The arresting officer told Grant, “I am very sorry, Mr. President, to have to do it, for you are the chief of the nation, and I am nothing but a policeman, but duty is duty, sir, and I will have to place you under arrest.”

As The New York Post recently recounted the story, Grant “was ordered to put up 20 bucks as collateral.” But he never stood trial.

20th and 21st century precedents

A little over a century later, Republican Vice President Spiro Agnew had a more serious brush with the law when he was accused by the Department of Justice of a pattern of political corruption starting when he was a county executive in Maryland and continuing through his tenure as vice president.

On Oct. 10, 1973, Agnew agreed to a plea bargain. He resigned his office and pleaded no contest to a charge of federal income tax evasion in exchange for the federal government dropping charges of political corruption. He was fined US$10,000 and sentenced to three years’ probation.

Surrounded by Secret Service agents, Spiro Agnew speaks to reporters outside a federal courthouse.
Spiro Agnew leaves a Baltimore federal courthouse on Oct. 10, 1973, after pleading no contest to tax evasion charges and resigning as vice president. Bettmann via Getty Images

Richard Nixon, the president with whom Agnew served, narrowly escaped being indicted for his role in the Watergate burglary and its cover-up. In 2018, the National Archives released documents, labeled the Watergate Road Map, that showed just how close Nixon had come to being charged.

The documents reveal that “a grand jury planned to charge Nixon with bribery, conspiracy, obstruction of justice and obstruction of a criminal investigation.” But an indictment was never handed down because, by that time, Hamilton’s and Coxe’s views had been displaced by a belief that a sitting president should not be indicted.

Nixon was later saved from criminal charges after he left office when his successor, President Gerald Ford, granted him a full and complete pardon.

Another occasion on which a president came close to being charged with a crime occurred in January 2001, when, as an article in The Atlantic notes, independent prosecutor Robert Ray considered indicting former President Bill Clinton for lying under oath about his affair with former White House intern Monica Lewinsky.

Ultimately, Ray decided that if Clinton publicly admitted to “having been misleading and evasive under oath … he didn’t need to see him indicted.”

And in February 2021, after President Trump had left office, Republican Senate Minority Leader Mitch McConnell acknowledged that the former president, who had escaped being removed from office twice after being impeached, would still be legally “liable for everything he did while he was in office … We have a criminal justice system in this country. We have civil litigation. And former presidents are not immune from being held accountable by either one.”

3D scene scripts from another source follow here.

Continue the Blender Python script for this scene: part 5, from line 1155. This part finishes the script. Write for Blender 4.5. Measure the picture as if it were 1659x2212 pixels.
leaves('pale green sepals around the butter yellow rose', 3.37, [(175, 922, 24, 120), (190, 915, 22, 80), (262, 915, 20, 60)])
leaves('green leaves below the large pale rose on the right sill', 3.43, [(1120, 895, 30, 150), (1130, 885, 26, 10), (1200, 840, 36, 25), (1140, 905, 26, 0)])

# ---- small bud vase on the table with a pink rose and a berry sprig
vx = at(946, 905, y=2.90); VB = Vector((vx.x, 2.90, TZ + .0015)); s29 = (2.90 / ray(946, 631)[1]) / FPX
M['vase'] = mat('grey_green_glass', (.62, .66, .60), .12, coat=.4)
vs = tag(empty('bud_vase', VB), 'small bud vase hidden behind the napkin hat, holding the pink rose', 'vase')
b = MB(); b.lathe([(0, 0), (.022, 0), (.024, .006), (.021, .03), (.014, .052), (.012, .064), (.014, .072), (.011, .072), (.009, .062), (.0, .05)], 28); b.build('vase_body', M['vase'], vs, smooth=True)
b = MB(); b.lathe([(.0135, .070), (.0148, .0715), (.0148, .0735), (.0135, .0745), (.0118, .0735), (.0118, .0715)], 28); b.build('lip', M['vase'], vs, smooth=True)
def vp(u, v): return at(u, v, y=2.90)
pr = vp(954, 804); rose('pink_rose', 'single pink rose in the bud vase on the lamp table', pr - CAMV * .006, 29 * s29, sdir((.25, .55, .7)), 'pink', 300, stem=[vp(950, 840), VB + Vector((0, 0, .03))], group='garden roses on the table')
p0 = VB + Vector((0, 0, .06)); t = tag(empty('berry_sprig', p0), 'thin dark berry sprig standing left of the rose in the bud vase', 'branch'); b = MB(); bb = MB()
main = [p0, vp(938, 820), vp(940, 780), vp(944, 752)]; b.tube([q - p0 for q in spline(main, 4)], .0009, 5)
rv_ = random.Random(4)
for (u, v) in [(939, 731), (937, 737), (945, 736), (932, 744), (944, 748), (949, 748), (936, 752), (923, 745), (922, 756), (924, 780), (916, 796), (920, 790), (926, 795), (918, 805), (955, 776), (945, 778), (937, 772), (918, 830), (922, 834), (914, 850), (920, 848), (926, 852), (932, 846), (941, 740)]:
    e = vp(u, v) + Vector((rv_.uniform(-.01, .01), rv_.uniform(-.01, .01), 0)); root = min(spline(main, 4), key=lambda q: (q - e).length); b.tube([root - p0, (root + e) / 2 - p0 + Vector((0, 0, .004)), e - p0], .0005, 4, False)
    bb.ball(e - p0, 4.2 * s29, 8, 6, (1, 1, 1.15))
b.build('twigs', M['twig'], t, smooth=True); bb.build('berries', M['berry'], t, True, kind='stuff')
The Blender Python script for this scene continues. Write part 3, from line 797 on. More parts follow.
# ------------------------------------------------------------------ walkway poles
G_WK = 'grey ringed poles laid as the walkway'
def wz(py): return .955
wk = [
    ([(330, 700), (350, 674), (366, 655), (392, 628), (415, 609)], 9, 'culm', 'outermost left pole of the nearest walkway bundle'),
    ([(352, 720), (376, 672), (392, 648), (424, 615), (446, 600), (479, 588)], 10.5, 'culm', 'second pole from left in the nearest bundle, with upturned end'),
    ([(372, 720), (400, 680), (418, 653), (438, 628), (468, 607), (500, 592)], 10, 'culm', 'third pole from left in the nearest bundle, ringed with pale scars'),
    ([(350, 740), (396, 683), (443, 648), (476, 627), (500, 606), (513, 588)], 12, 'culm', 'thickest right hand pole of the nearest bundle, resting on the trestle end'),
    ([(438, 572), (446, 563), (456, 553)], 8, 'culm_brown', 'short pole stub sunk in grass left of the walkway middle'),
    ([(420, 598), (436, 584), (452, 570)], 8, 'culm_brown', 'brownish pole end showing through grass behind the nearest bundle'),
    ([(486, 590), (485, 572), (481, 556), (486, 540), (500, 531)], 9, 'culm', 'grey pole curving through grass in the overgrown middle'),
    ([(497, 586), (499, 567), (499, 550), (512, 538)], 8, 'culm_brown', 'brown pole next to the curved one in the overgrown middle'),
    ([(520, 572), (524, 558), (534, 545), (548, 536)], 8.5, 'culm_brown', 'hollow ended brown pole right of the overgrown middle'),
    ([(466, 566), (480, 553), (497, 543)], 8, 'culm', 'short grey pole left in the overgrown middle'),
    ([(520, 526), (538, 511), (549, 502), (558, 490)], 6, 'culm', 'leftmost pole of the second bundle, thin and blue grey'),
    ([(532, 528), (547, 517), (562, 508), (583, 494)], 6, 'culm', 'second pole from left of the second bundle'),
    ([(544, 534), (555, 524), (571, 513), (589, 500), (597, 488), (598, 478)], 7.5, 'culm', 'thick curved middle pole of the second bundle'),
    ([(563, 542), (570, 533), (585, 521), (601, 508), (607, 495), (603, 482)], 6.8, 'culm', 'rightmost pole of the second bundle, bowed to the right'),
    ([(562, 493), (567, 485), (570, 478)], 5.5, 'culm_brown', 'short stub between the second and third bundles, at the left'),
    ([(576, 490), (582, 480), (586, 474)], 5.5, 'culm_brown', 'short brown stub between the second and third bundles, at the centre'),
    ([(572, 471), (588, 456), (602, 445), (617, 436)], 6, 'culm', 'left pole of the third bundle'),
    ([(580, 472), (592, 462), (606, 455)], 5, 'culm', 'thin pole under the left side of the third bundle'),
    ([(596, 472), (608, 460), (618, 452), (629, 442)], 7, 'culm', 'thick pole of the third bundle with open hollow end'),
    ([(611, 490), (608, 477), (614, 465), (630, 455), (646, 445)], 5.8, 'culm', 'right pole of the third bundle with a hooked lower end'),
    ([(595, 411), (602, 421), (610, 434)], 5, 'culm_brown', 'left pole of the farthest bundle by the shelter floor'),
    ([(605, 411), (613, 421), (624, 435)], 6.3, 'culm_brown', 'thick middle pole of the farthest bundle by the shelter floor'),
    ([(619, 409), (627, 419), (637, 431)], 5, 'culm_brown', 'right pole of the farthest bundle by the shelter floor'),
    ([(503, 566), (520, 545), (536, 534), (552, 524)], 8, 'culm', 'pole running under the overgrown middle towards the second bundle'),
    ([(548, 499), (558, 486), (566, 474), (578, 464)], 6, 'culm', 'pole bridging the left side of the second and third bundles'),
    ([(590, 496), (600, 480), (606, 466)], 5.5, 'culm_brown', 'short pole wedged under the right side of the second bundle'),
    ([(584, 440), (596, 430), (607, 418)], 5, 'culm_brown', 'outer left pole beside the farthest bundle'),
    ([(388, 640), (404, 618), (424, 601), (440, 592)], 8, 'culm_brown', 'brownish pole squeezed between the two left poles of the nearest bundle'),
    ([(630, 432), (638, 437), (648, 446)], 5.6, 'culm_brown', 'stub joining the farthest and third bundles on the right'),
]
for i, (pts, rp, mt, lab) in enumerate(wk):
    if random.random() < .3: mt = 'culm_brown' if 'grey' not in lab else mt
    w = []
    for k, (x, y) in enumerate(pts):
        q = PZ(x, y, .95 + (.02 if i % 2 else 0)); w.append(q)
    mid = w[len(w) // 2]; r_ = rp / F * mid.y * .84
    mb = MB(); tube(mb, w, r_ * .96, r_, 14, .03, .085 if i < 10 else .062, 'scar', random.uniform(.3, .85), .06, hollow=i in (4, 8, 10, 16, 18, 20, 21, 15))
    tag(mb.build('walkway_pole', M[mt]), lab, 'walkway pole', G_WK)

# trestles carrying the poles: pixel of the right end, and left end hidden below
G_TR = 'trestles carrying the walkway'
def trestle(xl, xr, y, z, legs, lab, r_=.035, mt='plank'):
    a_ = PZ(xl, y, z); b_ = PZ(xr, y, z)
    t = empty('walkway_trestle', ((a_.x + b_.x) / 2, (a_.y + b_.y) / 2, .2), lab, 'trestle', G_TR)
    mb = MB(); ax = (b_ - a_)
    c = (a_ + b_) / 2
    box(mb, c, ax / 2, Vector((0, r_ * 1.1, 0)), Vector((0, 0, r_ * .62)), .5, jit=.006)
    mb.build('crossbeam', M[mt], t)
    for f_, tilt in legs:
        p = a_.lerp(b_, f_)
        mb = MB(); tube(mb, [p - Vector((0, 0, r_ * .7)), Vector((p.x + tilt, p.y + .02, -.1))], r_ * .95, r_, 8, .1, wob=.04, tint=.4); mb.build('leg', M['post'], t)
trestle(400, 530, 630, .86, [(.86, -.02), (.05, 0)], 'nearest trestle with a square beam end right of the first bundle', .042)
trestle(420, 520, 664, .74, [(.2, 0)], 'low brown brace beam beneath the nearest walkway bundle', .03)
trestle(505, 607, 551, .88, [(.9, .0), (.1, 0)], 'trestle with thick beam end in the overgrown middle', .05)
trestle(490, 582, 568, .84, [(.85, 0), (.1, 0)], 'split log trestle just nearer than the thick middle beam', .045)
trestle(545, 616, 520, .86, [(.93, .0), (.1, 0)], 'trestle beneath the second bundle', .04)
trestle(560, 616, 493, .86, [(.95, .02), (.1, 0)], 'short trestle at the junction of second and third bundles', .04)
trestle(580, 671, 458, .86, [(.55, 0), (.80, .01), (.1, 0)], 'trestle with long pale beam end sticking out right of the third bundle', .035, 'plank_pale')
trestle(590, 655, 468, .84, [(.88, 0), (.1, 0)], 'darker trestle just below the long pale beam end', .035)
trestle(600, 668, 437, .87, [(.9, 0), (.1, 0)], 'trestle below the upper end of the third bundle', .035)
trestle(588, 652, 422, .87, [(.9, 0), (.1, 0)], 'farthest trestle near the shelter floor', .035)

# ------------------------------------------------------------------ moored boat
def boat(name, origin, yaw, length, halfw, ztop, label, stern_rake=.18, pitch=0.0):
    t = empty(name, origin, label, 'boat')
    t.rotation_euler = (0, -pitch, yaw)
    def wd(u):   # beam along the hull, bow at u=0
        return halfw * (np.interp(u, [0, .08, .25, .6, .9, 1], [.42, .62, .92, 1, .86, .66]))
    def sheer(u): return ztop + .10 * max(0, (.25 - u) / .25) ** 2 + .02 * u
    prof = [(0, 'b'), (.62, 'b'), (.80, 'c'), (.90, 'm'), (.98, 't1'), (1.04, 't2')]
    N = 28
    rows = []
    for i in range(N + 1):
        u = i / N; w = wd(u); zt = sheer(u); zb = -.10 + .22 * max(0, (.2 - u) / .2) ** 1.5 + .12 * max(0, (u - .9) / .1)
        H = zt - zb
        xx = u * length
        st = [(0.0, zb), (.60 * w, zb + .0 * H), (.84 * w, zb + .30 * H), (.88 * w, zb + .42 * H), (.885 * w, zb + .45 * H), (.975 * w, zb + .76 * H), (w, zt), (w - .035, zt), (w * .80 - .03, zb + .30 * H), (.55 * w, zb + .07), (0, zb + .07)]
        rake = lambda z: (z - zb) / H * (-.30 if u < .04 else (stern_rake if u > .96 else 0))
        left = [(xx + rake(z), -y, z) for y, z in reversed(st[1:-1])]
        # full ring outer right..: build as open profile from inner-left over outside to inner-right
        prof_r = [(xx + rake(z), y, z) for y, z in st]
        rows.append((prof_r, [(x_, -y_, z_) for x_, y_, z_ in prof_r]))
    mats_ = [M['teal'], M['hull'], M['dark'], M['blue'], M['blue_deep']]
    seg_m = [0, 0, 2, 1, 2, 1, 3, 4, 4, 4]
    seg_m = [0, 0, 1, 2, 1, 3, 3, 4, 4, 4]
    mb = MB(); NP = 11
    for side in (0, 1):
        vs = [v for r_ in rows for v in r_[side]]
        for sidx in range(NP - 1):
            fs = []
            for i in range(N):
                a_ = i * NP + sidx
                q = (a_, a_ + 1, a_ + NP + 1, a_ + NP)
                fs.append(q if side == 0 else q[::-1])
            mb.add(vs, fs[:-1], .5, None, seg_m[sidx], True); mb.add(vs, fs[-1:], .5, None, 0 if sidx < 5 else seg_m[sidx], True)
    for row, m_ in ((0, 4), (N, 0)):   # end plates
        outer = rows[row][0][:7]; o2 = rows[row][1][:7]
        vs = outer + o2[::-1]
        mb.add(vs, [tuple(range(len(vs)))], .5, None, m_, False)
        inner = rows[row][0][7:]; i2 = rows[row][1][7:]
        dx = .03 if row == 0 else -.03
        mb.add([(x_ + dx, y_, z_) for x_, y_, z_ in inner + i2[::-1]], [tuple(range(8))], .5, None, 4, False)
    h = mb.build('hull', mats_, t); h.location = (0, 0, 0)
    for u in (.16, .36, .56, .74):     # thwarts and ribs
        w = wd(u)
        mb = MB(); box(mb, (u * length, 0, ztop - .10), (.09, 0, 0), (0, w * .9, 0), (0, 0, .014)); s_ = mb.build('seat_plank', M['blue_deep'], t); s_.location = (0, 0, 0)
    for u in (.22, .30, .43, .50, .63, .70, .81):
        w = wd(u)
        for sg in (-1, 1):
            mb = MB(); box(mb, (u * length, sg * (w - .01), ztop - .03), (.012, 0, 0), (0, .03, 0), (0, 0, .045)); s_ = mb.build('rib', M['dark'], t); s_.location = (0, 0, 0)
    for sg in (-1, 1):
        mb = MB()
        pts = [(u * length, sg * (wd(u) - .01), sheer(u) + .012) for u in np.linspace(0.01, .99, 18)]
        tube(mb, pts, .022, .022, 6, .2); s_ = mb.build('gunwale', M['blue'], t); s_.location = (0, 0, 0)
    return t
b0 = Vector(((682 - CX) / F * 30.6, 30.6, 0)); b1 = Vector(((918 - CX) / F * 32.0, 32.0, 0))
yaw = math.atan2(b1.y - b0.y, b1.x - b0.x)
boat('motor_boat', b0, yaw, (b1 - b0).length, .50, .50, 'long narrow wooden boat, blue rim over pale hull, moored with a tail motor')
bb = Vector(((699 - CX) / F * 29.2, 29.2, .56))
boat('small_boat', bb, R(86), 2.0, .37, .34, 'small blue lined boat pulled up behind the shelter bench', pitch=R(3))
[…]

What history teaches about Trump’s indictment

This brings us to the present moment.

For any prosecutor, including Alvin Bragg, the indictment and arrest of a former president is a genuinely momentous act. As Henry Ruth, one of the prosecutors who was involved in the Nixon case, explained in 1974, “Signing one’s name to the indictment of an ex-president is an act that one wishes devolved upon another but one’s self. This is true even where such an act, in institutional and justice terms, appears absolutely necessary.”

For the rest of us, this nation’s history is a reminder that ours is not the first generation of Americans who have been called to deal with alleged wrongdoing by our leaders and former leaders.